In an updated bankruptcy filing on Nov. 14, FTX said it had more than 100,000 creditors with claims in the case. But it "could be more than 1 million." FTX had more than 1 million users at its peak in 2021 when it was valued at $32 billion.
Hedge funds that had assets with FTX may be unable to retrieve their client's funds and lose all their money, Edelman said. However, the damages should only be limited to FTX, its account holders and their respective investors and clients. "It is not expected at this time to spread beyond this chain. The rest of crypto is not marred — and will even be beneficiaries, as former customers of FTX seek a new vendor to replace it," he said.
Unfortunately, FTX Group's chain is massive as it invested in a number of crypto startups and listed its 130+ affiliated companies in its bankruptcy filings. In a worst-case scenario, all the major crypto dominoes would fall and Bitcoin would go to zero. But Edelman says no one he's spoken with expects that to occur.
FTX Collapse Explained
The FTX exchange threw crypto markets into turmoil the past two weeks, eventually filing for Chapter 11 bankruptcy on Nov. 11. CEO Bankman-Fried resigned and was replaced by Ray. The fourth-largest crypto exchange by volume faced a massive liquidity crunch after revelations that its native FTT token made up a majority of sister trading firm Alameda Research's balance sheet.
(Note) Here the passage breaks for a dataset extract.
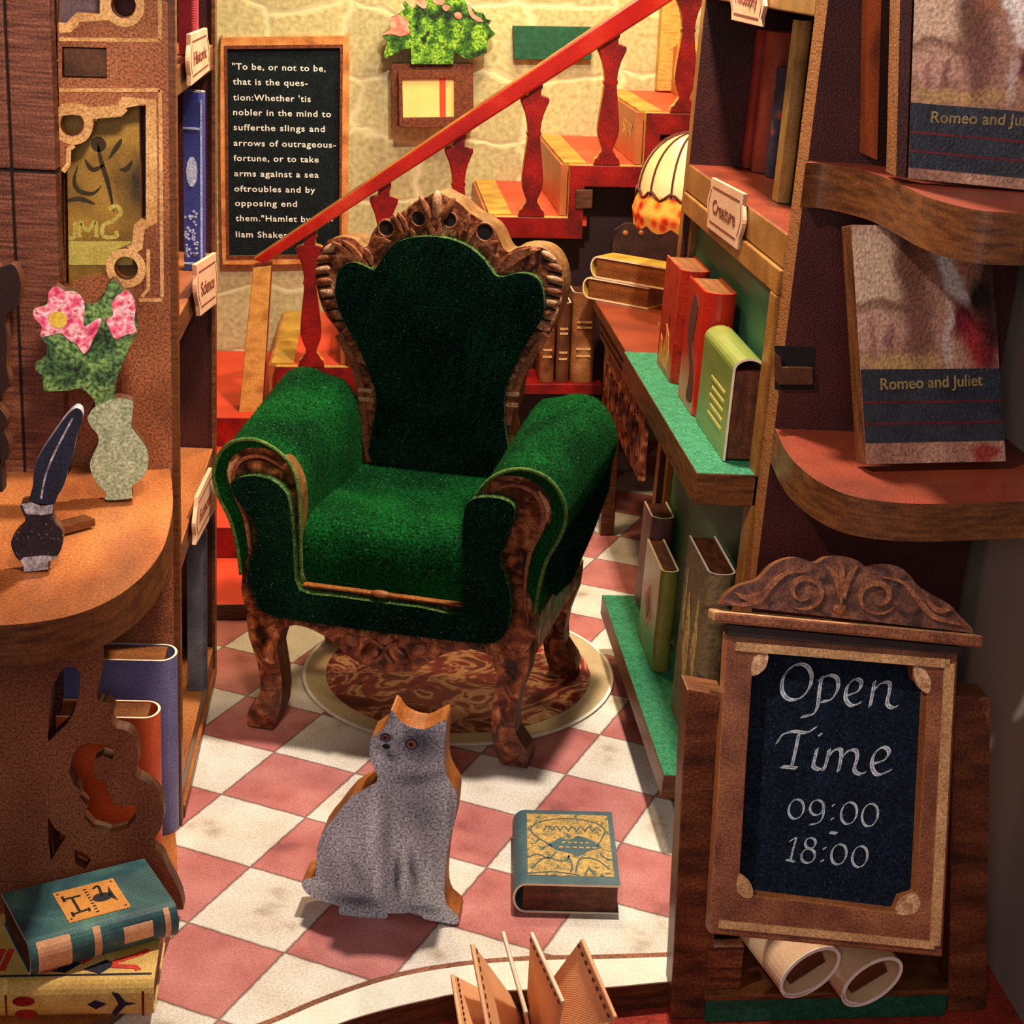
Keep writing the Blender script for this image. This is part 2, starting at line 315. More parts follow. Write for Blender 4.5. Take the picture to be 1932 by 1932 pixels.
def cr(pts, n=6, closed=True):
    """smooth curve through 2-D or 3-D points"""
    P = [V(p) for p in pts]; k = len(P); out = []
    rng = range(k) if closed else range(k - 1)
    for i in rng:
        p1, p2 = P[i], P[(i + 1) % k]
        p0 = P[(i - 1) % k] if closed or i > 0 else p1
        p3 = P[(i + 2) % k] if closed or i + 2 < k else p2
        for j in range(n):
            t = j / n
            out.append(0.5 * ((2 * p1) + (p2 - p0) * t + (2 * p0 - 5 * p1 + 4 * p2 - p3) * t * t + (3 * p1 - p0 - 3 * p2 + p3) * t ** 3))
    if not closed: out.append(P[-1])
    return [tuple(p) for p in out]

class MB:
    """collects shapes, then builds ONE mesh object"""
    def __init__(s): s.v = []; s.f = []; s.m = []; s.sm = []
    def add(s, vs, fs, mi=0, smooth=False):
        o = len(s.v); s.v += [tuple(p) for p in vs]
        for k, f in enumerate(fs):
            s.f.append([i + o for i in f]); s.m.append(mi[k] if isinstance(mi, (list, tuple)) else mi); s.sm.append(smooth)
    def plate(s, outer, n0, n1, mi=0, me=None, holes=()):
        """outline in the local plane, from height n1 (front) back to n0"""
        me = mi if me is None else me
        outer = [tuple(p[:2]) for p in outer]
        a = sum(outer[i][0] * outer[(i + 1) % len(outer)][1] - outer[(i + 1) % len(outer)][0] * outer[i][1] for i in range(len(outer)))
        if a < 0: outer = outer[::-1]
        loops = [outer]
        for h in holes:
            h = [tuple(p[:2]) for p in h]
            a = sum(h[i][0] * h[(i + 1) % len(h)][1] - h[(i + 1) % len(h)][0] * h[i][1] for i in range(len(h)))
            loops.append(h[::-1] if a > 0 else h)
        tot = [p for l in loops for p in l]; n = len(tot)
        tri = tessellate_polygon([[V((x, y, 0)) for x, y in l] for l in loops])
        vs = [(x, y, n1) for x, y in tot] + [(x, y, n0) for x, y in tot]
        fs = []; mm = []
        for t in tri:
            A, B, Cc = (V((*tot[i], 0)) for i in t)
            t = list(t)
            if (B - A).cross(Cc - A).z < 0: t = t[::-1]
            fs.append(t); mm.append(mi); fs.append([i + n for i in t[::-1]]); mm.append(me)
        o = 0
        for l in loops:
            k = len(l)
            for i in range(k):
                j = (i + 1) % k
                fs.append([o + i, o + i + n, o + j + n, o + j]); mm.append(me)
            o += k
        s.add(vs, fs, mm)
    def ribbon(s, pts, w, n0, n1, mi=0, taper=False):
        P = [V(p[:2]) for p in pts]; L_, R_ = [], []
        k = len(P)
        for i in range(k):
            d = (P[min(i + 1, k - 1)] - P[max(i - 1, 0)]); d = d.normalized() if d.length > 1e-9 else V((1, 0))
            nn = V((-d.y, d.x)); ww = w / 2 * (math.sin(math.pi * (i + .35) / (k - .3)) if taper else 1)
            L_.append(P[i] + nn * ww); R_.append(P[i] - nn * ww)
        vs = [(p.x, p.y, n1) for p in L_] + [(p.x, p.y, n1) for p in R_] + [(p.x, p.y, n0) for p in L_] + [(p.x, p.y, n0) for p in R_]
        fs = []
        for i in range(k - 1):
            fs += [[i, k + i, k + i + 1, i + 1], [i, i + 1, 2 * k + i + 1, 2 * k + i], [k + i, 3 * k + i, 3 * k + i + 1, k + i + 1]]
        fs += [[0, 2 * k, 3 * k, k], [k - 1, 2 * k - 1, 4 * k - 1, 3 * k - 1]]
        s.add(vs, fs, mi)
    def nib(s, pts, nib, n0, n1, mi=0):
        """broad-pen stroke: the path swept by a slanted nib (2-D vector)"""
        P = [V(p[:2]) for p in pts]; k = len(P); h = V(nib) * .5
        vs = [((p + h).x, (p + h).y, n1) for p in P] + [((p - h).x, (p - h).y, n1) for p in P] + [((p + h).x, (p + h).y, n0) for p in P] + [((p - h).x, (p - h).y, n0) for p in P]
        fs = []
        for i in range(k - 1):
            fs += [[i, k + i, k + i + 1, i + 1], [i, i + 1, 2 * k + i + 1, 2 * k + i], [k + i, 3 * k + i, 3 * k + i + 1, k + i + 1]]
        s.add(vs, fs, mi)
        s.ribbon(pts, h.length * .55, n0, n1, mi)
    def disc(s, c, r, n0, n1, mi=0, ry=None, seg=20, rot=0):
        ry = ry or r; ca, sa = math.cos(rot), math.sin(rot)
        s.plate([(c[0] + r * math.cos(t) * ca - ry * math.sin(t) * sa, c[1] + r * math.cos(t) * sa + ry * math.sin(t) * ca) for t in (2 * math.pi * i / seg for i in range(seg))], n0, n1, mi)
    def dome(s, c, rx, ry, h, n0=0, mi=0, rot=0, seg=14, rings=4):
        """a low rounded boss standing on the plane"""
        vs = []; ca, sa = math.cos(rot), math.sin(rot)
        for k in range(rings):
            a = k / rings * math.pi / 2
            for i in range(seg):
                t = 2 * math.pi * i / seg; x, y = rx * math.cos(a) * math.cos(t), ry * math.cos(a) * math.sin(t)
                vs.append((c[0] + x * ca - y * sa, c[1] + x * sa + y * ca, n0 + h * math.sin(a)))
        vs.append((c[0], c[1], n0 + h)); fs = []
        for k in range(rings - 1):
            for i in range(seg):
                j = (i + 1) % seg; fs.append([k * seg + i, k * seg + j, (k + 1) * seg + j, (k + 1) * seg + i])
        for i in range(seg): fs.append([(rings - 1) * seg + i, (rings - 1) * seg + (i + 1) % seg, len(vs) - 1])
        fs.append(list(range(seg))[::-1])
        s.add(vs, fs, mi, True)
    def box(s, x0, x1, y0, y1, z0, z1, mi=0, top=None, front=None, left=None):
        vs = [(x, y, z) for z in (z0, z1) for y in (y0, y1) for x in (x0, x1)]
        fs = [[0, 2, 3, 1], [4, 5, 7, 6], [0, 1, 5, 4], [2, 6, 7, 3], [0, 4, 6, 2], [1, 3, 7, 5]]
        g = lambda a: mi if a is None else a
        s.add(vs, fs, [mi, g(top), g(front), mi, g(left), mi])
    def prism(s, poly, vec, mi=0, me=None, me0=None):
        """3-D polygon pushed along vec"""
        me = mi if me is None else me; k = len(poly); P = [V(p) for p in poly]; vec = V(vec)
        nrm = V((0, 0, 0))
        for i in range(k): nrm += P[i].cross(P[(i + 1) % k])
        if nrm.dot(vec) > 0: P = P[::-1]
        tri = tessellate_polygon([P]) if k > 4 else [tuple(range(k))]
        vs = P + [p + vec for p in P]; fs = []; mm = []
        for t in tri:
            t = list(t)
            if len(t) == 3 and (P[t[1]] - P[t[0]]).cross(P[t[2]] - P[t[0]]).dot(vec) > 0: t = t[::-1]
            fs.append(t); mm.append(mi); fs.append([i + k for i in t[::-1]]); mm.append(mi)
        for i in range(k):
            j = (i + 1) % k; fs.append([i, i + k, j + k, j][::-1]); mm.append(me)
        s.add(vs, fs, mm)
    def loft(s, rings, mi=0, caps=True, smooth=True, capmi=None):
        k = len(rings[0]); vs = [p for r in rings for p in r]; fs = []
        for a in range(len(rings) - 1):
            for i in range(k):
                j = (i + 1) % k; fs.append([a * k + i, a * k + j, (a + 1) * k + j, (a + 1) * k + i])
        s.add(vs, fs, mi, smooth)
        if caps:
            for r, flip in ((rings[0], True), (rings[-1], False)):
                tri = tessellate_polygon([[V(p) for p in r]])
                s.add(r, [list(t)[::-1] if flip else list(t) for t in tri], mi if capmi is None else capmi)
    def tube(s, pts, r, mi=0, seg=8, taper=None, smooth=True):
        P = [V(p) for p in pts]; rings = []; k = len(P); up = V((0, 0, 1))
        for i in range(k):
            d = (P[min(i + 1, k - 1)] - P[max(i - 1, 0)]).normalized()
            if abs(d.dot(up)) > .95: up = V((0, 1, 0))
            a = d.cross(up).normalized(); b_ = a.cross(d); rr = r * (taper[i] if taper else 1)
            rings.append([P[i] + (a * math.cos(t) + b_ * math.sin(t)) * rr for t in (2 * math.pi * j / seg for j in range(seg))])
        s.loft(rings, mi, True, smooth)
    def lathe(s, prof, c, mi=0, seg=24):
        rings = [[(c[0] + r * math.cos(t), c[1] + r * math.sin(t), c[2] + z) for t in (2 * math.pi * j / seg for j in range(seg))] for r, z in prof]
        s.loft(rings, mi, True)
    def text(s, txt, u0, u1, v0, n0, n1, mi=0, hmax=None, cap=None, shear=0, bold=0, space=1.0):
        """typeset words between u0 and u1, baseline v0"""
        c = bpy.data.curves.new('t', 'FONT'); c.body = txt; c.size = 1; c.extrude = .5; c.shear = shear; c.resolution_u = 3; c.offset = bold; c.space_character = space
        o = bpy.data.objects.new('t', c); COL.objects.link(o)
        me = bpy.data.meshes.new_from_object(o.evaluated_get(bpy.context.evaluated_depsgraph_get()))
        vs = [v.co.copy() for v in me.vertices]; fs = [list(p.vertices) for p in me.polygons]
        bpy.data.objects.remove(o); bpy.data.curves.remove(c); bpy.data.meshes.remove(me)
        x0 = min(v.x for v in vs); x1 = max(v.x for v in vs); k = (u1 - u0) / (x1 - x0); ky = (cap / .7) if cap else k
        s.add([(u0 + (v.x - x0) * k, v0 + v.y * ky, (n0 + n1) / 2 + v.z * (n1 - n0)) for v in vs], fs, mi)
    def build(s, name, mats, Mw=None, parent=None, bevel=0, sub=0, origin=None):
        me = bpy.data.meshes.new(name)
        Mw = Mw if Mw is not None else Matrix()
        if origin is not None:
            d = V(origin); s.v = [tuple(V(p) - d) for p in s.v]; Mw = Mw @ Matrix.Translation(d)
        me.from_pydata(s.v, [], s.f)
        for m_ in mats: me.materials.append(m_)
        me.polygons.foreach_set('material_index', s.m); me.polygons.foreach_set('use_smooth', s.sm); me.update()
        o = bpy.data.objects.new(name, me); link(o, Mw, parent)
        if bevel:
            b = o.modifiers.new('bevel', 'BEVEL'); b.width = bevel; b.segments = 2; b.limit_method = 'ANGLE'; b.angle_limit = .9
        if sub:
            b = o.modifiers.new('sub', 'SUBSURF'); b.levels = sub; b.render_levels = sub
        return o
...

Crypto exchange Binance announced it would liquidate its FTT holdings on Nov. 6, sparking more than $6 billion in withdrawals from FTX within 72 hours.
Unknown publicly at the time, Alameda Research owed FTX about $10 billion in loans made up of customer deposits. Meanwhile, FTX invested user funds in various crypto projects and lesser known tokens — some of which were Bankman-Fried's own initiatives, exacerbating the liquidity issues.
As FTX crashed, Bitcoin fell near $15,800 from above $21,200 within four days, dragging cryptocurrency prices with it. Investors transferred more than $3 billion in Bitcoin from exchanges to personal wallets in the week of FTX's bankruptcy, Glassnode data compiled by CoinTelegraph shows. Bitcoin recovered near $16,500 as of Nov. 17. But major cryptocurrency prices are still down 20% or more since FTX's liquidity issues started on Nov. 5.